[e2e] Lost Layer?

Fred Baker (fred) fred at cisco.com
Tue Feb 11 01:09:46 PST 2014


On Feb 10, 2014, at 6:31 PM, Joe Touch <touch at isi.edu> wrote:

> There are three layers, but it's TCP that's incomplete. I don't at all understand the difference between a "network layer" and an "internetwork layer".

Well, the deal is that layers can be sub-layered. Yes, the Internetwork layer is perhaps unfortunately named, in that it doesn't always interconnect networks. But it comes down to this.

First, consider that each layer answers a fundamental question. The physical layer provides the physical interconnect between a system and a neighboring system. The Link Layer provides the interpretation of signals on the physical medium connecting neighboring systems. The network layer connects a system to another system that it is not necessarily directly connected to. The Transport Layer provides needed services end to end across that network. In TCP's case, the service is that of a sequential, reliable, octets stream; in the case of UDP... SCTP..., and so on.

In real operational networks, in 2014, we have at least three common sub-layers within the network layer. One is what we call the Internetwork Layer and should be called, perhaps, the Inter-network sub-layer. It provides the end to end datagram service that TCP and other transports ride atop. Another might, by analogy, be called the Intra-network sublayer. It connects systems that are not necessarily directly connected, but use the same technology and are operated by a common administration. Switched Ethernets, 802.11 networks, MPLS, ATM, Frame Relay, and X.25 are all examples of Intra-network protocols. And then there is what one might call the virtualization sublayer, which is when, whatever we call it, we use an IP tunnel between the Internetwork and Intranetwork layers. Static IP/IP and GRE/IP tunnels, LISP, Mobile IP, L2TP, ...

They all do the same basic function: the connect systems that are not necessarily directly connected (and so are in the network layer), providing a service to the transport.

> The real 'disconnect' (pun intended) is that TCP uses the initial SYN destination port as both a service identifier and as part of the connection demultiplexer (i.e., address at the TCP layer), (see http://tools.ietf.org/html/draft-touch-tcpm-sno-00)
> 
> *and* that both TCP and IP layers use IP addresses as part of their endpoint IDs (vs. having unique TCP endpoint addresses).
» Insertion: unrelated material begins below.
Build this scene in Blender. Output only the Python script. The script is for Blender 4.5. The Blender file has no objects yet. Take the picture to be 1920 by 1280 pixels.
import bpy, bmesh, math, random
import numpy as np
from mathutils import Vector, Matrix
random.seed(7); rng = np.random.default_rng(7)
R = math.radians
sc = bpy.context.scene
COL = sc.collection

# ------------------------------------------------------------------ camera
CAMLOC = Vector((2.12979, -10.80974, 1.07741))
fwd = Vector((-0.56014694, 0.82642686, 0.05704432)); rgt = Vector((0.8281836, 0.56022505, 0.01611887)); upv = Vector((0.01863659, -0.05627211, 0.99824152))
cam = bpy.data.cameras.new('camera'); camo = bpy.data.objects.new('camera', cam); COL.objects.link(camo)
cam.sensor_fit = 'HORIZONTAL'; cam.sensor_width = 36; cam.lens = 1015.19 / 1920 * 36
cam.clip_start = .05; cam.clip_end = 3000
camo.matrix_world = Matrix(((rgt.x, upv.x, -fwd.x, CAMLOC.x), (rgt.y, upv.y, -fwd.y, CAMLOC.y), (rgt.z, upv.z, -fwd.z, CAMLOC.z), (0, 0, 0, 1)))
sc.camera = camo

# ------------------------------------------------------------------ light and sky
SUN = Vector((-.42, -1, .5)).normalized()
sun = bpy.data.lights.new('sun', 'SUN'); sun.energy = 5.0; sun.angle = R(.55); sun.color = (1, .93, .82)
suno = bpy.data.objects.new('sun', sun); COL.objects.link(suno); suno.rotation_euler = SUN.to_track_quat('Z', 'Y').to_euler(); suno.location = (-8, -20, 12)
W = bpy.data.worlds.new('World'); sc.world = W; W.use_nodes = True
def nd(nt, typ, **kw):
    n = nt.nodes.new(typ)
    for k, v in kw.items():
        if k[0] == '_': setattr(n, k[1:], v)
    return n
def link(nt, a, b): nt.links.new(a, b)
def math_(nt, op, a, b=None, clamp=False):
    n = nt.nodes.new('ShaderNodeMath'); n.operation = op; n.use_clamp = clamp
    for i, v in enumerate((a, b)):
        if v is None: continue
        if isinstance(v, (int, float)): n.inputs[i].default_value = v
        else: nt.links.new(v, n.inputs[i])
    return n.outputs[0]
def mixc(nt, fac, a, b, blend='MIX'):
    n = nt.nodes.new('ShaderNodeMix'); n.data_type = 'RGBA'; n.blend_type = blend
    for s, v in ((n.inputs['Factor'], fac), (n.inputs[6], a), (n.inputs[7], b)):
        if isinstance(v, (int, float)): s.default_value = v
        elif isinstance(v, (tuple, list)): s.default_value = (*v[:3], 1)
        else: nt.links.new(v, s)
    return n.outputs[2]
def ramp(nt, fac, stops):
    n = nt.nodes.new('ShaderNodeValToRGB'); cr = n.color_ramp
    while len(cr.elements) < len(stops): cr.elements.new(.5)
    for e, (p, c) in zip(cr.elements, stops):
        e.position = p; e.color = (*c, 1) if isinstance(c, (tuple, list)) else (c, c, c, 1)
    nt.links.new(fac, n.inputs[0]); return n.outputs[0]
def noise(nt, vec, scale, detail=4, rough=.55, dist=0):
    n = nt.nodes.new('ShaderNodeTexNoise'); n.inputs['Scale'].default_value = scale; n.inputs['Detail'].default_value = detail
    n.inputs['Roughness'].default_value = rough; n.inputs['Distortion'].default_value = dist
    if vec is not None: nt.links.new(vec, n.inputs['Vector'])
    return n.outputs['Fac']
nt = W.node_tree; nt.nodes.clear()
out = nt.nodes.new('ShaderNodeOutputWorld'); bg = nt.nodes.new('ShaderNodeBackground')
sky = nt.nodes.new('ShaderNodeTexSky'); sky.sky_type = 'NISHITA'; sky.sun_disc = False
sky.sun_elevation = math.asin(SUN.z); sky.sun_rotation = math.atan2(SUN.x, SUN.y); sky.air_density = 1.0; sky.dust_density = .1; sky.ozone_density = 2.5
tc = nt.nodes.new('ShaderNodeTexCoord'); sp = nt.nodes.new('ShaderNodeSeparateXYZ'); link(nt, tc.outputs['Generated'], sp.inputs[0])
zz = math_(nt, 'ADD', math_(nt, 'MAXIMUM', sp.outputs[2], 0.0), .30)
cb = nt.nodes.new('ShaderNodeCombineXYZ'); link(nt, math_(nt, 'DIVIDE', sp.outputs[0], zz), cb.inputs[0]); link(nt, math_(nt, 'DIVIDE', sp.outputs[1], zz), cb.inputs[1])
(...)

Well, I suspect that what is needed is a counterpart to Courier, something that would let an incoming TCP-or-whatever session identify the application it wants to connect to and would identify the connecting party, so that ports could simply be random numbers identifying sessions. The, I imagine, is something that the XNS Internet Transport got right, or a little more right than the IP folks did. I agree that the concept of location should not be part of the end to end session identifier; it's pretty useful in the IP address, because an IP address first gets a packet to a location and then to an interface at that location, but having done that, it's irrelevant.